The rest of the piece is more of the same, but the last line is very amusingly blinkered, in which Goodwin drives home his theme about the BNP message spreading far and wide:
My view is that if they were free of baggage and political amateurism they would be met with significant support.
He’s taking the position that this is only about how the modern BNP is attempting to re-create its image, and distance itself from the fascists of distant memory. But it’s clearly much, much more than that. The concern about extreme immigration goes far beyond people how identify as “far right”, and that scares him. Goodwin seems not to understand that people can draw the conclusion that unfettered swarms of fundamentalists from medieval or even more primitive societies will have difficulty integrating and will do what most every other immigrant group has done historically: live amongst their own kind and attempt to recreate a bit of the old country in their new home. This is normal behavior for all immigrant groups, but becomes a real problem when the incentive to join the society of their new home – even only peripherally, in the manner of many ultra-orthodox Jews, for example – is not only removed but anyone who asks about it is scolded and ostracized. Yet Goodwin and the BBC believe that this is only a “far right” viewpoint, and one that can really only be spread by “far right” extremist activists.

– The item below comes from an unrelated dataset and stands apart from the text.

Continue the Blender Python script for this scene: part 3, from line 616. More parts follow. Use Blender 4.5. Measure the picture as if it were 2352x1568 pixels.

The other problem is that he insists on associating concern about a single issue with all the rest of the “baggage”. Goodwin will not address the issue of extreme immigration except to tar anyone concerned about it as being “far right”. Debate is stifled yet again. And this, sadly, is exactly the BBC Narrative on the issue.
PS: Goodwin is described as an academic who is “an expert in electoral behaviour and extremism at the University of Nottingham”. Curious how his books only on the BNP are enough to secure his bona fides as an expert on extremism. Is there no extremism from the other side? Or his he an expert only on one side of the spectrum? I think we know the answer to that, and I won’t hold my breath waiting for a “Viewpoint” piece coming from the other side.